++++ Material shown ++++

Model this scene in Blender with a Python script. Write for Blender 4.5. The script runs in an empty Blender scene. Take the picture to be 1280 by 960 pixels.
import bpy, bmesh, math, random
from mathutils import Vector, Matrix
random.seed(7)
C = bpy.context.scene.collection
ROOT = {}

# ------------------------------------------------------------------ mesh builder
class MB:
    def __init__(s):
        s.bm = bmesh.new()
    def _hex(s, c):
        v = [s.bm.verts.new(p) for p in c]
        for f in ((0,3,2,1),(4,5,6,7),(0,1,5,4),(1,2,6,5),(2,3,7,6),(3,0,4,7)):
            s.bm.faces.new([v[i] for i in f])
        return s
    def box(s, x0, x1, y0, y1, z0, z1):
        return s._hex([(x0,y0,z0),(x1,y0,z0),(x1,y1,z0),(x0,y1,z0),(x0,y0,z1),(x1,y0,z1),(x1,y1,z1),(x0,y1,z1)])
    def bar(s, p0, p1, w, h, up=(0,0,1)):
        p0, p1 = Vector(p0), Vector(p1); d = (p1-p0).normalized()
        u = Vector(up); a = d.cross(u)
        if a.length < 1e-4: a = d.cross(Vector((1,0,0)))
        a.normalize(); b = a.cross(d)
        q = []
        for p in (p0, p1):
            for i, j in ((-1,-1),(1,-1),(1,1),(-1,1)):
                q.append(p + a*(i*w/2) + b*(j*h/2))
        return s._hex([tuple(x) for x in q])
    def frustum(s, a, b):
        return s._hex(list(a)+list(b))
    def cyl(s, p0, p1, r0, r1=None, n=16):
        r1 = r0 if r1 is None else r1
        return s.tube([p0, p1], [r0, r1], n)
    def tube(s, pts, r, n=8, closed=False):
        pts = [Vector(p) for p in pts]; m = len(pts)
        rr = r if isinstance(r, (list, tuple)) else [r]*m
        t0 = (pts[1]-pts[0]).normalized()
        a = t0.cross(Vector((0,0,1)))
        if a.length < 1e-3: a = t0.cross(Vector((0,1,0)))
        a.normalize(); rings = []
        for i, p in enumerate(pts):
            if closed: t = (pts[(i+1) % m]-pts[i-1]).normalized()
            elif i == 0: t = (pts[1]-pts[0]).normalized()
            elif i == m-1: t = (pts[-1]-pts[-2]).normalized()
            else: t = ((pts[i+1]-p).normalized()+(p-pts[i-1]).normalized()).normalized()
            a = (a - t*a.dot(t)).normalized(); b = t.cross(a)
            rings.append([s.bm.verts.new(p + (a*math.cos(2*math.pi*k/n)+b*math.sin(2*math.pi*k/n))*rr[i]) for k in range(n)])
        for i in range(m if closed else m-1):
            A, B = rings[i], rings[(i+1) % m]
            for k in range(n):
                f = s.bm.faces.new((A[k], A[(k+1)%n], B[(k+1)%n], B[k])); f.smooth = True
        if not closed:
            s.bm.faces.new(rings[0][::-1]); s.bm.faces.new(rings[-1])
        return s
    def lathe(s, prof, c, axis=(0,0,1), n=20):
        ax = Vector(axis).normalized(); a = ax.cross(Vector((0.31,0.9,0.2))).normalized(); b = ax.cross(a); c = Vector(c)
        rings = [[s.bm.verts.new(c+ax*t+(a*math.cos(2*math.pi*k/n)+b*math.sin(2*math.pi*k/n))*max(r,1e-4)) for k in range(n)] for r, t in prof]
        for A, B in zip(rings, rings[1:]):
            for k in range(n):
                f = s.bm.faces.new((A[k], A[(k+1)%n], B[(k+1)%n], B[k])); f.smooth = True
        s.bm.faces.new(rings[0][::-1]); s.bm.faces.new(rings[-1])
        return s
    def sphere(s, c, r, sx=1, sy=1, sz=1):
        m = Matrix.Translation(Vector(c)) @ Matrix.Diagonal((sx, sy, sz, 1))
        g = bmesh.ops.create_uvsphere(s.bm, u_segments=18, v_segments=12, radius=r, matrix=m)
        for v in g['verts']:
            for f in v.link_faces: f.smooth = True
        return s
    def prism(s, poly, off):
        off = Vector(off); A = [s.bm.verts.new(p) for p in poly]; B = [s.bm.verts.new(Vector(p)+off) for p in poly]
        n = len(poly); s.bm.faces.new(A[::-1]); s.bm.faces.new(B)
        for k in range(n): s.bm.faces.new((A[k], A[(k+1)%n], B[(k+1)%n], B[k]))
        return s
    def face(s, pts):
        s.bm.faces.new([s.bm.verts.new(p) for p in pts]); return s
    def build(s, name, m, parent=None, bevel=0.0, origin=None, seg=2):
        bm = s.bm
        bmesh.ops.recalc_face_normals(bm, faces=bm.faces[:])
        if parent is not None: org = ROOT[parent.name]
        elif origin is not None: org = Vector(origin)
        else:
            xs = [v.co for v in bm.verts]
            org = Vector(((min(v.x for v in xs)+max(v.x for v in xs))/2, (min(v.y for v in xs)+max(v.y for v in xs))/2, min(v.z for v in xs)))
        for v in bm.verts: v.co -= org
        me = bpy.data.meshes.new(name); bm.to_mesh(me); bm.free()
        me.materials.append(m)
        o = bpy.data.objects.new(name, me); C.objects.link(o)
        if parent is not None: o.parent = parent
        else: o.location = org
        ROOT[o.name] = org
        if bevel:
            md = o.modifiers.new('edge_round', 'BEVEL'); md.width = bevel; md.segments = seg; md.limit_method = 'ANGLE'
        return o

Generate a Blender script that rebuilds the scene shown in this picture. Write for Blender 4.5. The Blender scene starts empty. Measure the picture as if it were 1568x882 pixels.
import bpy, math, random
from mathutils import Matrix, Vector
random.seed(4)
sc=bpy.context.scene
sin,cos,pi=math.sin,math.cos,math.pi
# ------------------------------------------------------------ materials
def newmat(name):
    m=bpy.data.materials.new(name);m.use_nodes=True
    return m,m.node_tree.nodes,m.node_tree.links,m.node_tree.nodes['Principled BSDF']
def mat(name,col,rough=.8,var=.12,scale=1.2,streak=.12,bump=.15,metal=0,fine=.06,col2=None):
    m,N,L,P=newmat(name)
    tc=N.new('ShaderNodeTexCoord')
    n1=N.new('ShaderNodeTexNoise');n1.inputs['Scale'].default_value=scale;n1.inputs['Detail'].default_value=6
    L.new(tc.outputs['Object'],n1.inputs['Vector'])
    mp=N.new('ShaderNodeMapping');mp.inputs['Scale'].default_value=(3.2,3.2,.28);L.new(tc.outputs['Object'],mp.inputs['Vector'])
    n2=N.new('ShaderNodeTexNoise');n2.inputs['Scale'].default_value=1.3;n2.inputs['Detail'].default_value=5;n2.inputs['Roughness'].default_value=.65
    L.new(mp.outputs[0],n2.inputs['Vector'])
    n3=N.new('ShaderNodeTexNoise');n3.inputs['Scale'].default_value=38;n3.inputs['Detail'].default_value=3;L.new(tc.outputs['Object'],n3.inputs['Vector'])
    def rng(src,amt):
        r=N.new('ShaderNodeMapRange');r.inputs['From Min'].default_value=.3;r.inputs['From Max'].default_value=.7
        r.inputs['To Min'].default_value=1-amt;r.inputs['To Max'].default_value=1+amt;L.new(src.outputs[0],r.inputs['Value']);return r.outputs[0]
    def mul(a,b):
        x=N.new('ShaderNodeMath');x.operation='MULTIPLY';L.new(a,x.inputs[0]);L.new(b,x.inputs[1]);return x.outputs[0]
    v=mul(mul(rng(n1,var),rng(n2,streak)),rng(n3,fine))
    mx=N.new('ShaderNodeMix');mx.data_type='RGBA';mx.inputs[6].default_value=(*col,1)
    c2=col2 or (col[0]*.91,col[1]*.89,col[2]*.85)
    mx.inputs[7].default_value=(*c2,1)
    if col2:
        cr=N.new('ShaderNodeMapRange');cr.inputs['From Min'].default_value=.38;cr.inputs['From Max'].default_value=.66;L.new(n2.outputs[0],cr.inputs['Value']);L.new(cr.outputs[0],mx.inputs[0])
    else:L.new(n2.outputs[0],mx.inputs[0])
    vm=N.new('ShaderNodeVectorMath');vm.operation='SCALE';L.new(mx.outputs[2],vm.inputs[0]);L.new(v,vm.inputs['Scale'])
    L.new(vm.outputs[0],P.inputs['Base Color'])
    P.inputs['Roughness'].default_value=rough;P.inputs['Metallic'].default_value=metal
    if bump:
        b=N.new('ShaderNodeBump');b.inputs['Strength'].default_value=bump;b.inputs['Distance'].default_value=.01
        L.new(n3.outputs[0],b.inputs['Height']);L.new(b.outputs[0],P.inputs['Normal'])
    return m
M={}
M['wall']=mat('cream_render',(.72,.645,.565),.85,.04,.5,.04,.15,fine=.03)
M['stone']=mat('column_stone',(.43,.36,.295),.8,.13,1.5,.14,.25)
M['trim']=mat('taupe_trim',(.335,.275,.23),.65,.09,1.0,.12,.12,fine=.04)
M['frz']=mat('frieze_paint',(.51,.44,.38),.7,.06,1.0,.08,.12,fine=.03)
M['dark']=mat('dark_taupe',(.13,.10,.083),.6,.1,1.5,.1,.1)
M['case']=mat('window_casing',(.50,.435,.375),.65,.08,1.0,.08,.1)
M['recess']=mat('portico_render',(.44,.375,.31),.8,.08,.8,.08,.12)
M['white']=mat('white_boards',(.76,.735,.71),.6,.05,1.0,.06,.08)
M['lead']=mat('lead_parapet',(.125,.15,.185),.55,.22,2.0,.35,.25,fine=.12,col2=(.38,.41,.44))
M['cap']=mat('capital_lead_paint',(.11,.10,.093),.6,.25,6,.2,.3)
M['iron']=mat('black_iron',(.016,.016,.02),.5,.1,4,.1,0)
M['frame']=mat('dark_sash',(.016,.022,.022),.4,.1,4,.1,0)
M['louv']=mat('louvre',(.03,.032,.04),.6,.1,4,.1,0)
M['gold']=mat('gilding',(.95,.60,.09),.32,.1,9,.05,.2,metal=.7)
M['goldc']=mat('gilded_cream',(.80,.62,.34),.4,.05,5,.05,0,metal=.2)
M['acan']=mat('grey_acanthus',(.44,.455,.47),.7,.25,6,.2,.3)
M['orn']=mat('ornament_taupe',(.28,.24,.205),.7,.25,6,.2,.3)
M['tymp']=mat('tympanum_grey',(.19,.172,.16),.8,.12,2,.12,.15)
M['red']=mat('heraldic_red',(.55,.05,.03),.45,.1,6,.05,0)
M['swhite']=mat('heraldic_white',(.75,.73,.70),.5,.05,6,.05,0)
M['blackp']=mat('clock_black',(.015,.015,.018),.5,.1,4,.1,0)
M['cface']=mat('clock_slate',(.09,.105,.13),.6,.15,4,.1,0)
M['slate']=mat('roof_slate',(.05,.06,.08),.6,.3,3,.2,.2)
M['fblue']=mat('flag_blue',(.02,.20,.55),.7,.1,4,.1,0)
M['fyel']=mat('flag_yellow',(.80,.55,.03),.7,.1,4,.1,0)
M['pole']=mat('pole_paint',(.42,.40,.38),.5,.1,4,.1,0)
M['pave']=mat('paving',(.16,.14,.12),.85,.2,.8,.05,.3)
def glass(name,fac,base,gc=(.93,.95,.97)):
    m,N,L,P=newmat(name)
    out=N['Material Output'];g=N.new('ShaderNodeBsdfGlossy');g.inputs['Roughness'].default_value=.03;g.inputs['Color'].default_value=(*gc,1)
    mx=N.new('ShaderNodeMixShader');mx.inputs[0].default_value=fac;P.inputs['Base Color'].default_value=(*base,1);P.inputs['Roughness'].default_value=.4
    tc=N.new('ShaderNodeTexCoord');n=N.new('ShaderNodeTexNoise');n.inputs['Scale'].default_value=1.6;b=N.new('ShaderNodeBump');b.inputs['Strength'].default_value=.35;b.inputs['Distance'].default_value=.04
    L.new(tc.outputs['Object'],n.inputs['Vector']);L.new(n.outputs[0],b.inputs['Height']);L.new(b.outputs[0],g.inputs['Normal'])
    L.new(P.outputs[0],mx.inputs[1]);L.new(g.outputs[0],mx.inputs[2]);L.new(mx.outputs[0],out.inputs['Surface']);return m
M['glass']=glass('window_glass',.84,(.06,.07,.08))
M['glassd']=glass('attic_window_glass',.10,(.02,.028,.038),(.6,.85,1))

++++

Problem to solve: Find every line that has "pixels" in it, then return those lines.

Finished exercise:
Model this scene in Blender with a Python script. Write for Blender 4.5. The script runs in an empty Blender scene. Take the picture to be 1280 by 960 pixels.
Generate a Blender script that rebuilds the scene shown in this picture. Write for Blender 4.5. The Blender scene starts empty. Measure the picture as if it were 1568x882 pixels.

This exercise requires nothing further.